Another reason for the format changes is that the website material is now in it's fifth year.  We all know that technology waits for no one, and so I'm trying to modify the content to better fit the times.  For instance, the browser feature in Google Earth's main window was not available when I constructed the majority of RWM activities.  I think the browser can be utilized even more in Google Earth lessons and serve as a connection to Real World Math from within the application.  I'm also trying to consider how to format activities so that they can be performed on tablets or smartphones.  Devices like these weren't available when I first started the website.

While transferring files to the new website, it became obvious to me that some of the material needs improvement.  A lot of this has to do with my improved skills with HTML and video work, but mainly it's because of outdated material.  Some of the files are over 4 years old and so I'm finding a lot of dead links in the Kmz's.  I've spent the last four days editing The Iditarod Challenge Kmz.  It seems that one of the resources I relied on heavily is no longer on the Web so I had to find a lot of new material.  While I was at it, I reformatted the placemarks with HTML and new image links.  I think it's one of my best activities and now it looks awesome.

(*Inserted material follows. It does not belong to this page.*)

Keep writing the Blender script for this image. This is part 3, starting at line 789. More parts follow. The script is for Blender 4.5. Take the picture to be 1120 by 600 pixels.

In parting, I'd have to say that it was strange watching the old website fade away.  It was something I invested countless hours on and so it was kind of like saying goodbye to an old friend.  The last time I saw the visitor count the final tally was 184,772; which is at least 184,000 more than I'd thought I'd have.  I can't tell you how much your visits to have exceeded my expectations and driven me to do more.  I sincerely hope the new incarnation will have as much success and be the start of something better.  Thank you.